#### LISTING
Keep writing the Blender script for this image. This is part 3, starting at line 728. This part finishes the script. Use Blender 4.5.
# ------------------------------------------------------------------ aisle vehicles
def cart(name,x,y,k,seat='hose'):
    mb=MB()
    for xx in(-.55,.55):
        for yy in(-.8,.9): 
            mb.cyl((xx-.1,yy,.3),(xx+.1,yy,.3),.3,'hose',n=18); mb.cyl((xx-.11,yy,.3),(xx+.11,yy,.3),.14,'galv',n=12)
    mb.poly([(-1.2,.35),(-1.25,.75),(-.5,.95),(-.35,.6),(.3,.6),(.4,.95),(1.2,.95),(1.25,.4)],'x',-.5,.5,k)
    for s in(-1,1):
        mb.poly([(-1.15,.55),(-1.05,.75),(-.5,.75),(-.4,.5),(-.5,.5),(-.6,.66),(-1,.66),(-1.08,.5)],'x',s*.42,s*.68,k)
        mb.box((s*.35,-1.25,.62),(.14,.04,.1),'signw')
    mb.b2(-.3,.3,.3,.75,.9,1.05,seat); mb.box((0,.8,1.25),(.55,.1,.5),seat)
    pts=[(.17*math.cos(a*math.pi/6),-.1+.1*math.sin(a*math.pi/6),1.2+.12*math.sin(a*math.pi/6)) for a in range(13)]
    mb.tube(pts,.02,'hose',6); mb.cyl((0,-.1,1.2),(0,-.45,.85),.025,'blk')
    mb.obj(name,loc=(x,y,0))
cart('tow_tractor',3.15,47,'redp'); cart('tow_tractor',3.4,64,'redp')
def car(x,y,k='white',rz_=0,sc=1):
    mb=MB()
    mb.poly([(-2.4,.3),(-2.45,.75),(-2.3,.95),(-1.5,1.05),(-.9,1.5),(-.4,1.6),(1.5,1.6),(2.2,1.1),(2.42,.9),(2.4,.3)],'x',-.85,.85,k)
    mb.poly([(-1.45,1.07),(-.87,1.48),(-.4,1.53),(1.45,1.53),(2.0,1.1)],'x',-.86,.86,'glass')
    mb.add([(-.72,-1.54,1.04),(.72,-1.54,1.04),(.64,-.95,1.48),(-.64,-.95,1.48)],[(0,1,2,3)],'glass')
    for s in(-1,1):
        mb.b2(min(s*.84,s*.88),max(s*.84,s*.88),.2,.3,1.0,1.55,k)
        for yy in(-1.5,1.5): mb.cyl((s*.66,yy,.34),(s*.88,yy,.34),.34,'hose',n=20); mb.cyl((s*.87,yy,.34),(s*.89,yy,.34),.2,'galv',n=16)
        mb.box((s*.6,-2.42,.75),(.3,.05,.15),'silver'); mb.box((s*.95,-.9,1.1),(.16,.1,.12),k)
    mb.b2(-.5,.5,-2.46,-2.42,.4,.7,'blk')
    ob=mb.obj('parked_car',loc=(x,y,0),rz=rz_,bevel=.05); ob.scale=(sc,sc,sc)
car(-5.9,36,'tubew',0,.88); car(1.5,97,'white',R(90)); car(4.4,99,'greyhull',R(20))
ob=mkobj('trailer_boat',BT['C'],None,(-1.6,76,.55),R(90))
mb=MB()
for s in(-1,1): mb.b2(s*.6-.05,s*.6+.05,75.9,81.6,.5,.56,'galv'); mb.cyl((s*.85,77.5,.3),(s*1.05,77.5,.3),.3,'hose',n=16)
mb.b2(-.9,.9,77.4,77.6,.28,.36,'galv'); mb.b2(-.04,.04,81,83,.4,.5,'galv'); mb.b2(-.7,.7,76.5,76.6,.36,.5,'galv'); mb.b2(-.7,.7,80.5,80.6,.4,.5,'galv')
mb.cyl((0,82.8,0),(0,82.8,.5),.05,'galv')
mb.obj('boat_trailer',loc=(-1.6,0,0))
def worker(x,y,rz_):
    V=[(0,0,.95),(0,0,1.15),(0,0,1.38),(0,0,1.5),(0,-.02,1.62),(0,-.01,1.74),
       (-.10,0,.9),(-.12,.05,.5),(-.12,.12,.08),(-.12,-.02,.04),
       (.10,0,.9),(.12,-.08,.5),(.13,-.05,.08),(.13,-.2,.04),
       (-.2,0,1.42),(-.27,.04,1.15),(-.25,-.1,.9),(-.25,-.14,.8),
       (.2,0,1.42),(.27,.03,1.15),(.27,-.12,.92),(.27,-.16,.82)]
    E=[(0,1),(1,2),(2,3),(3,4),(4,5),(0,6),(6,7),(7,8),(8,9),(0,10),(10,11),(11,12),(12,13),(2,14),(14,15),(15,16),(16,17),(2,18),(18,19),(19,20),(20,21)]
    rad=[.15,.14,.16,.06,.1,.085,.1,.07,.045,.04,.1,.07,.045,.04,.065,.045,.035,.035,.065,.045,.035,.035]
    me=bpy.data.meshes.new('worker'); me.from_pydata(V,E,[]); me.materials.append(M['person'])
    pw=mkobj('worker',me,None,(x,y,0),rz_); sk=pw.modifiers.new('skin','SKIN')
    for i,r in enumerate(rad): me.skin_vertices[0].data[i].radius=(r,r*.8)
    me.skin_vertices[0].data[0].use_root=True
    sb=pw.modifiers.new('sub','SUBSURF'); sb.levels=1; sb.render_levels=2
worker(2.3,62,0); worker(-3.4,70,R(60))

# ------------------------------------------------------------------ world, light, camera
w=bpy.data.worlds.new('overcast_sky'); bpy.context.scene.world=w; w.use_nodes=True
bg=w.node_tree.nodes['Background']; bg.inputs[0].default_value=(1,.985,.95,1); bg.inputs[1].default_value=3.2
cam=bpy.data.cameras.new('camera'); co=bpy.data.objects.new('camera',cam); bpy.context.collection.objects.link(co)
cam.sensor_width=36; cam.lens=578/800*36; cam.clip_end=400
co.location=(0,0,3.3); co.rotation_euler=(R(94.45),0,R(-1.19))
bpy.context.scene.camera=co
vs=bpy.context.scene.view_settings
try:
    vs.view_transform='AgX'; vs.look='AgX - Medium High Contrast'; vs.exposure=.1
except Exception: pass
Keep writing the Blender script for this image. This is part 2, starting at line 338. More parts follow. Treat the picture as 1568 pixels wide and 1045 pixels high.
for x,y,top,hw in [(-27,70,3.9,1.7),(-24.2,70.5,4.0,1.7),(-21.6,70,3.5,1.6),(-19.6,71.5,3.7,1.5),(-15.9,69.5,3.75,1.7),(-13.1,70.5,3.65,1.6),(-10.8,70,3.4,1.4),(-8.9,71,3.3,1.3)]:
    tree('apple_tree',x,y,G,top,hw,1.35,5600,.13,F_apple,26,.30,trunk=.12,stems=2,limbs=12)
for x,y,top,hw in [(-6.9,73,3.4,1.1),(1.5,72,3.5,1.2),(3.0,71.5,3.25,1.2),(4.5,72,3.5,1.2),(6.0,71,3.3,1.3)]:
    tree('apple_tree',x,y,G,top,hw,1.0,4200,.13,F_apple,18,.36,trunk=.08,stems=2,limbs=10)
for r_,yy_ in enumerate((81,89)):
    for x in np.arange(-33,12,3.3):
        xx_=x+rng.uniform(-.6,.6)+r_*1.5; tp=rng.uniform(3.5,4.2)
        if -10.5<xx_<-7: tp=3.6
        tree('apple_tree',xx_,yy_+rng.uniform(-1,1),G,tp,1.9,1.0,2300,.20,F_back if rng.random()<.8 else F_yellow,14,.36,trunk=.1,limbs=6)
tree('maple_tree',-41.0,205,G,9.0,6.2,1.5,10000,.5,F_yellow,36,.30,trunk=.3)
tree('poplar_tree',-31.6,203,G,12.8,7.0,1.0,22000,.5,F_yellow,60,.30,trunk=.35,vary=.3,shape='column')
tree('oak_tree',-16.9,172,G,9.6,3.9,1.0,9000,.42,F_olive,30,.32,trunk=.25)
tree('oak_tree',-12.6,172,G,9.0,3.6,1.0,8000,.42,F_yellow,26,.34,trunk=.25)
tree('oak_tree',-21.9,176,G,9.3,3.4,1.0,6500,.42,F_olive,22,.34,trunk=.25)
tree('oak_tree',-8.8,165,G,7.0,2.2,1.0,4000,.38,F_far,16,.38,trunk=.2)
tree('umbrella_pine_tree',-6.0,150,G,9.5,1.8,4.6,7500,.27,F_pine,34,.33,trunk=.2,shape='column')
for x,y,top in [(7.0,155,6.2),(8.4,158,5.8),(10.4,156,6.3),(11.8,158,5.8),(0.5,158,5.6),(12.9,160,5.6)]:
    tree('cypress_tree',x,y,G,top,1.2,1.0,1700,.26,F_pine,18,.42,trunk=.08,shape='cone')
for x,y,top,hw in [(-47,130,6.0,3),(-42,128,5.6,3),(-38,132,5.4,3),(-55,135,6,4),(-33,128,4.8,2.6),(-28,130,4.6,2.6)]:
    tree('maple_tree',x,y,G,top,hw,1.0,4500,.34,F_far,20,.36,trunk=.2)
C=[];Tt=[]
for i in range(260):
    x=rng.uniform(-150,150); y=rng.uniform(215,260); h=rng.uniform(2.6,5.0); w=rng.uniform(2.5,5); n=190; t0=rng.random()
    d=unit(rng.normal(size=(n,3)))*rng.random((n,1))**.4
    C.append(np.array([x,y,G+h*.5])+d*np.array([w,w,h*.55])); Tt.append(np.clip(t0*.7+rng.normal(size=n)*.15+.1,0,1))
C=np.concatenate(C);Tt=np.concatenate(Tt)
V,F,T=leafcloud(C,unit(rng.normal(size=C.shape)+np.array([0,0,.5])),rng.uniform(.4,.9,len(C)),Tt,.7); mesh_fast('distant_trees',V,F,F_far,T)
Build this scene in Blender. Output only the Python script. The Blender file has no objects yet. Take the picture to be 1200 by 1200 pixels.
########
▸ STATED GOAL
Pick out the lines above that hold the string "part" and show them.

▸ TASK RESPONSE
Keep writing the Blender script for this image. This is part 3, starting at line 728. This part finishes the script. Use Blender 4.5.
Keep writing the Blender script for this image. This is part 2, starting at line 338. More parts follow. Treat the picture as 1568 pixels wide and 1045 pixels high.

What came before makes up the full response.